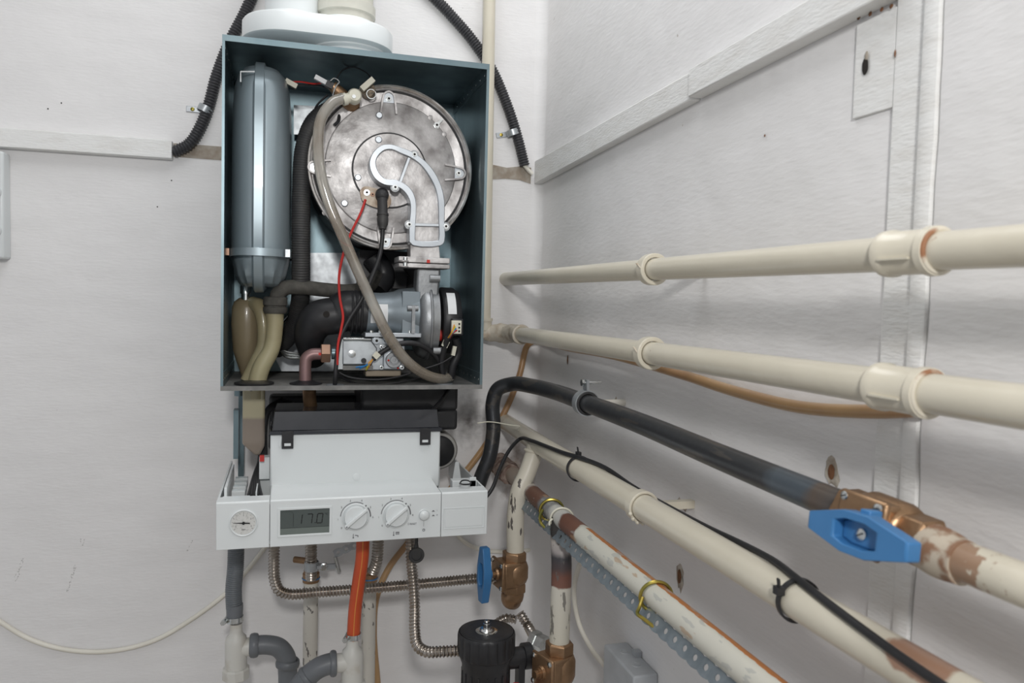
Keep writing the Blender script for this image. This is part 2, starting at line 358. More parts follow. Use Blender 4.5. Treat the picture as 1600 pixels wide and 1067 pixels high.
rbat(-.002, -.652, .243, .290, .2615, .2965, .489, 'trim_4'); rbat(-.656, -1.0, .263, .298, .268, .302, .4845, 'trim_5')
# vertical board, ridge and the cracked slab beside it
b = M(); b.box(XR-.004, XR, -1.022, -.991, Z0-1.4, Z0+1.1); st(b.build('trim_6', trim_m, bevel=.001))
zz = [Z0-1.4+i*.02 for i in range(126)]
def wob(z, s): return .0008*math.sin(z*37+s)+.0006*math.sin(z*91+2*s)+(.0022*math.sin(z*23) if z < Z0-.02 else 0)
b = M(); b.quadloop([[V(XR, -1.022, z), V(XR-.008, -1.026, z), V(XR-.010, -1.034, z), V(XR-.008, -1.042+wob(z, 0)*.6, z), V(XR, -1.0435+wob(z, 0)*.6, z)] for z in zz]); st(b.build('trim_7', trim_m))
b = M(); b.quadloop([[V(XR, -1.0449+wob(z, 0)*.6, z), V(XR-.006, -1.0452+wob(z, 0)*.6, z), V(XR-.007, -1.052, z), V(XR-.007, -2.5, z), V(XR, -2.5, z)] for z in zz]); st(b.build('trim_8', wall_r))
b = M(); b.box(XR-.0006, XR, -1.046, -1.043, Z0-1.4, Z0+1.1); st(b.build('crack_shade', dark))  # near-black strip paints the crack's deep shade over the white wall behind
# patch board and knock-outs / old screw holes (belong to the wall)
b = M(); b.box(XR-.003, XR, -.990, -.940, Z0+.176, Z0+.262); pb = st(b.build('trim_10', trim_m, bevel=.0008))
def crater(c, r, x, deep=dark, rim=None, sq=1, name='hole'):
    b = M(); n = 14; c = Vector(c)
    def loop(rr, dx, j): return [V(x+dx, c.y+rr*(1+j*random.uniform(-1, 1))*math.cos(2*PI*k/n)*.8, c.z+rr*sq*(1+j*random.uniform(-1, 1))*math.sin(2*PI*k/n)) for k in range(n)]
    if rim:
        b.quadloop([loop(r*1.9, 0, .3), loop(r*1.5, -.0016, .25), loop(r, -.0012, .15)], capa=False, capb=True); h = b.build(name+'_rim', rim, wr)
        b = M()
    b.quadloop([loop(r, -.0016, .1), loop(r*.6, -.0022, .2)], capa=False); b.build(name, deep, wr)
crater(Q(1354, 104, XR-.003), .0052, XR-.003, dark, None, 1.6); crater(Q(1356, 88, XR-.003), .003, XR-.003, brownstrip, None, 1.5)
crater(Q(1401, 84, XR-.003), .0014, XR-.003, rustm, None, 2.5)
crater(Q(1301, 737, XR), .0062, XR, rustm, plaster, 1.2); crater(Q(1063, 900, XR), .0065, XR, rustm, plaster, 1.5)
crater(Q(888, 562, XR), .004, XR, rustm, None, 2.2); crater(Q(1197, 212, XR), .0016, XR, rustm); crater(Q(1062, 785, XR), .004, XR, plaster, plaster, .8)
crater(Q(1070, 790, XR), .005, XR, plaster, plaster, .7)
for q in ((1344, 28), (1362, 22), (1380, 15), (1395, 10)): crater(Q(*q, XR-.003), .003, XR-.003, rustm, None, .7)
crater(Q(963, 628, XR), .003, XR, dark, plaster, 1.4)
for q in ((96, 161), (75, 170), (268, 282), (246, 323)):
    b = M(); b.cyl(P(*q, 0), FR, .0012, .0006, 8); b.build('nail_hole', dark, wb)

# ================================================================== the boiler
BX0, BX1, BZ0, BZ1, BY = -.0978, .3135, Z0-.1465, Z0+.3855, -.30
boiler = thing('gas_boiler', (.108, -.16, Z0-.41), 'open wall-hung gas boiler with blue-grey metal casing and white control panel', 'boiler')
def W(m_, name, mat, parent=None, **k): return m_.build(name, mat, parent if parent is not None else boiler, **k)
T = .0016
b = M(); b.box(BX0, BX1, -.022, -.020, BZ0, BZ1)
b.box(BX0, BX0+T, BY, -.02, BZ0, BZ1); b.box(BX1-T, BX1, BY, -.02, BZ0, BZ1); b.box(BX0, BX1, BY, -.02, BZ1-T, BZ1)
b.box(BX0, BX0+.004, BY-.0012, BY+.0004, BZ0, BZ1); b.box(BX1-.0045, BX1, BY-.0012, BY+.0004, BZ0, BZ1)
b.box(BX0, BX1, BY-.0014, BY+.0004, BZ1-.009, BZ1)
casing = W(b, 'casing', galv)
b = M(); b.box(BX0, BX1, BY, -.02, BZ0, BZ0+T); b.box(BX0, BX1, BY-.0014, BY+.0004, BZ0-.002, BZ0+.005); W(b, 'casing_floor', dust)
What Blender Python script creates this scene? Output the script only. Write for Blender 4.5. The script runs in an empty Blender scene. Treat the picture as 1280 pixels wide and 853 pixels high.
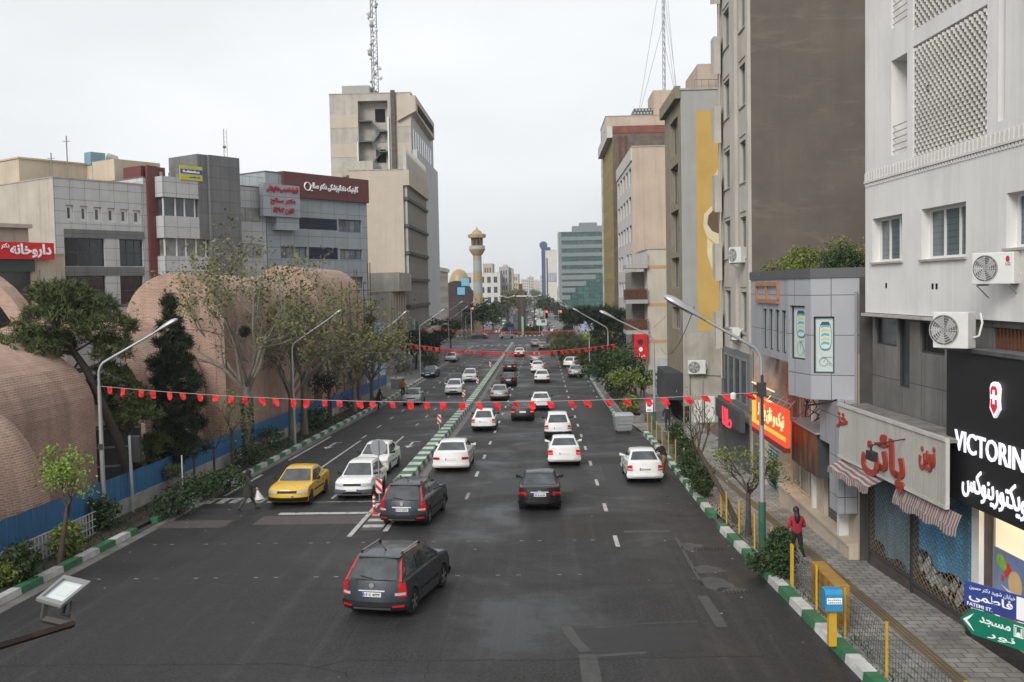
import bpy, bmesh, math, random
from mathutils import Matrix, Vector
R = math.radians
SC = bpy.context.scene
COL = SC.collection
CAMZ = 7.9
F = 1244.0
cd = bpy.data.cameras.new('camera'); cam = bpy.data.objects.new('camera', cd); COL.objects.link(cam)
cd.sensor_width = 36; cd.lens = 36 * F / 1280; cd.clip_start = .1; cd.clip_end = 9000
CM = Matrix.Rotation(R(1.856), 3, 'Z') @ Matrix.Rotation(R(90 - 3.03), 3, 'X') @ Matrix.Rotation(R(-1.1), 3, 'Z')
cam.matrix_world = Matrix.Translation((0, 0, CAMZ)) @ CM.to_4x4()
SC.camera = cam
w = bpy.data.worlds.new('World'); SC.world = w; w.use_nodes = True
nt = w.node_tree; bg = nt.nodes['Background']
sky = nt.nodes.new('ShaderNodeTexSky'); sky.sky_type = 'NISHITA'; sky.sun_disc = False
SUN_EL, SUN_AZ = 34.0, 205.0
sky.sun_elevation = R(SUN_EL); sky.sun_rotation = R(SUN_AZ); sky.dust_density = 4; sky.air_density = 1.5
hs = nt.nodes.new('ShaderNodeHueSaturation'); hs.inputs['Saturation'].default_value = .12
nt.links.new(sky.outputs[0], hs.inputs['Color'])
mx = nt.nodes.new('ShaderNodeMix'); mx.data_type = 'RGBA'; mx.inputs[0].default_value = .78
nt.links.new(hs.outputs[0], mx.inputs[6])
tcw = nt.nodes.new('ShaderNodeTexCoord'); mpw = nt.nodes.new('ShaderNodeMapping'); mpw.inputs['Scale'].default_value = (1.2, 1.2, 3.5)
nzw = nt.nodes.new('ShaderNodeTexNoise'); nzw.inputs['Scale'].default_value = 1.7; nzw.inputs['Detail'].default_value = 5
nt.links.new(tcw.outputs['Generated'], mpw.inputs[0]); nt.links.new(mpw.outputs[0], nzw.inputs['Vector'])
rw = nt.nodes.new('ShaderNodeValToRGB'); nt.links.new(nzw.outputs[0], rw.inputs[0])
rw.color_ramp.elements[0].position = .3; rw.color_ramp.elements[0].color = (.57, .598, .63, 1)
rw.color_ramp.elements[1].position = .7; rw.color_ramp.elements[1].color = (.745, .76, .775, 1)
mulw = nt.nodes.new('ShaderNodeVectorMath'); mulw.operation = 'SCALE'; mulw.inputs[3].default_value = 9.2
nt.links.new(rw.outputs[0], mulw.inputs[0]); nt.links.new(mulw.outputs[0], mx.inputs[7])
nt.links.new(mx.outputs[2], bg.inputs[0]); bg.inputs[1].default_value = .1
sd = bpy.data.lights.new('sun', 'SUN'); sd.energy = 1.5; sd.angle = R(22); sd.color = (1, .97, .93)
so = bpy.data.objects.new('sun', sd); COL.objects.link(so)
so.rotation_euler = (R(90 - SUN_EL), 0, R(180 - SUN_AZ))
SC.view_settings.view_transform = 'Standard'; SC.view_settings.look = 'None'
SC.view_settings.exposure = 0.70; SC.view_settings.gamma = 1; SC.view_settings.use_curve_mapping = False
SC.cycles.use_denoising = True
SC.cycles.max_bounces = 6; SC.cycles.volume_bounces = 0
SC.cycles.sample_clamp_indirect = 6
CPOS = Vector((0, 0, CAMZ))
def ray(px, py):
 return (CM @ Vector(((px - 640) / F, (426.5 - py) / F, -1))).normalized()
def zr(y):
 if y < 94: return -.0273 * y
 if y < 350: return -2.566 - .0113 * (y - 94)
 return -5.459 + .004 * (y - 350)
def onY(px, py, Y):
 d = ray(px, py); return CPOS + d * (Y / d.y)
def ground(px, py, h=0.0):
 d = ray(px, py); lo, hi = 5.0, 3000.0
 f = lambda t: (CPOS + d * t).z - zr((CPOS + d * t).y) - h
 for _ in range(60):
  m = (lo + hi) / 2
  if f(m) > 0: lo = m
  else: hi = m
 return CPOS + d * lo
class Wall:
 def __init__(s, A, B):
  s.A = Vector((A[0], A[1], 0)); d = Vector((B[0] - A[0], B[1] - A[1], 0)); s.L = d.length; s.d = d / s.L
  s.n = Vector((s.d.y, -s.d.x, 0))
 def P(s, u, z, o=0.0): 
  p = s.A + s.d * u + s.n * o; return (p.x, p.y, z)
 def hit(s, px, py):
  r = ray(px, py); t = (s.A - CPOS).dot(s.n) / r.dot(s.n); p = CPOS + r * t
  return ((p - s.A).dot(s.d), p.z)
 def off(s, o):
  q = Wall((0, 0), (1, 0)); q.A = s.A + s.n * o; q.L = s.L; q.d = s.d; q.n = s.n; return q
 def rect(s, x0, x1, yt, yb, ytr=None):
  u0, zt = s.hit(x0, yt); _, zb = s.hit(x0, yb); u1, _ = s.hit(x1, yt)
  return (min(u0, u1), max(u0, u1), zb, zt)
MATS = {}
def newmat(name):
 m = bpy.data.materials.new(name); m.use_nodes = True; MATS[name] = m
 t = m.node_tree; b = t.nodes['Principled BSDF']; return m, t, b
def N(t, typ, **kw):
 n = t.nodes.new(typ)
 for k, v in kw.items(): setattr(n, k, v)
 return n
def c4(c, k=1.0): return (min(1, c[0] * k), min(1, c[1] * k), min(1, c[2] * k), 1)
def mixc(t, fac, a, b, mode='MIX'):
 n = N(t, 'ShaderNodeMix', data_type='RGBA', blend_type=mode)
 for i, v in ((0, fac), (6, a), (7, b)):
  if hasattr(v, 'links'): t.links.new(v, n.inputs[i])
  else: n.inputs[i].default_value = v
 return n.outputs[2]
def ramp(t, src, p0, p1, a=0.0, b=1.0):
 n = N(t, 'ShaderNodeMapRange'); t.links.new(src, n.inputs[0])
 for i, v in ((1, p0), (2, p1), (3, a), (4, b)): n.inputs[i].default_value = v
 return n.outputs[0]
def noise(t, scale, detail=5, sx=1, sy=1, coord='UV', rough=.55, dist=0):
 tc = N(t, 'ShaderNodeTexCoord'); mp = N(t, 'ShaderNodeMapping'); mp.inputs['Scale'].default_value = (sx, sy, 1 if coord == 'UV' else sx)
 nz = N(t, 'ShaderNodeTexNoise'); nz.inputs['Scale'].default_value = scale; nz.inputs['Detail'].default_value = detail
 nz.inputs['Roughness'].default_value = rough; nz.inputs['Distortion'].default_value = dist
 t.links.new(tc.outputs[coord], mp.inputs[0]); t.links.new(mp.outputs[0], nz.inputs['Vector']); return nz.outputs[0]
def weather(t, col, var, scale, streak, streak_col, blotch):
 n1 = noise(t, scale, 7)
 k = ramp(t, n1, .3, .7, 1 - var, 1 + var * .6)
 mm = N(t, 'ShaderNodeVectorMath', operation='SCALE'); 
 if hasattr(col, 'links'): t.links.new(col, mm.inputs[0])
 else: mm.inputs[0].default_value = col[:3]
 t.links.new(k, mm.inputs[3]); out = mm.outputs[0]
 if streak:
  n2 = noise(t, 1.0, 6, 1.6, .07, rough=.7); out = mixc(t, ramp(t, n2, .48, .72, 0, streak), out, c4(streak_col))
 if blotch:
  n3 = noise(t, .35, 6, rough=.65, dist=.6); out = mixc(t, ramp(t, n3, .45, .7, 0, blotch), out, c4(streak_col))
 return out, n1
def surf(name, c, rough=.85, var=.12, scale=1.2, streak=0, scol=None, blotch=0, bump=0, metal=0, spec=.4):
 if name in MATS: return MATS[name]
 m, t, b = newmat(name)
 out, n1 = weather(t, c4(c), var, scale, streak, scol or [x * .45 for x in c], blotch)
 t.links.new(out, b.inputs['Base Color']); b.inputs['Roughness'].default_value = rough; b.inputs['Metallic'].default_value = metal
 b.inputs['Specular IOR Level'].default_value = spec
 if bump:
  bp = N(t, 'ShaderNodeBump'); bp.inputs['Strength'].default_value = bump; bp.inputs['Distance'].default_value = .03
  t.links.new(noise(t, 14, 6), bp.inputs['Height']); t.links.new(bp.outputs[0], b.inputs['Normal'])
 return m
def tiled(name, c1, c2, joint, bw, bh, ms=.01, offset=.5, rough=.8, var=.1, streak=0, scol=None, blotch=0, bump=.3, squash=1, spec=.4, metal=0):
 if name in MATS: return MATS[name]
 m, t, b = newmat(name)
 tc = N(t, 'ShaderNodeTexCoord'); br = N(t, 'ShaderNodeTexBrick', offset=offset)
 t.links.new(tc.outputs['UV'], br.inputs['Vector'])
 for k, v in (('Color1', c4(c1)), ('Color2', c4(c2)), ('Mortar', c4(joint)), ('Scale', 1), ('Mortar Size', ms), ('Mortar Smooth', .1), ('Bias', 0), ('Brick Width', bw), ('Row Height', bh)):
  br.inputs[k].default_value = v
 out, n1 = weather(t, br.outputs[0], var, .9, streak, scol or [x * .4 for x in c1], blotch)
 t.links.new(out, b.inputs['Base Color']); b.inputs['Roughness'].default_value = rough; b.inputs['Specular IOR Level'].default_value = spec
 b.inputs['Metallic'].default_value = metal
 if bump:
  bp = N(t, 'ShaderNodeBump', invert=True); bp.inputs['Strength'].default_value = bump; bp.inputs['Distance'].default_value = .01
  t.links.new(br.outputs['Fac'], bp.inputs['Height']); t.links.new(bp.outputs[0], b.inputs['Normal'])
 return m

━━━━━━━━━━

# The exercise
Answer with a single number: the count of lines holding the word "Treat".

# Output of the task
2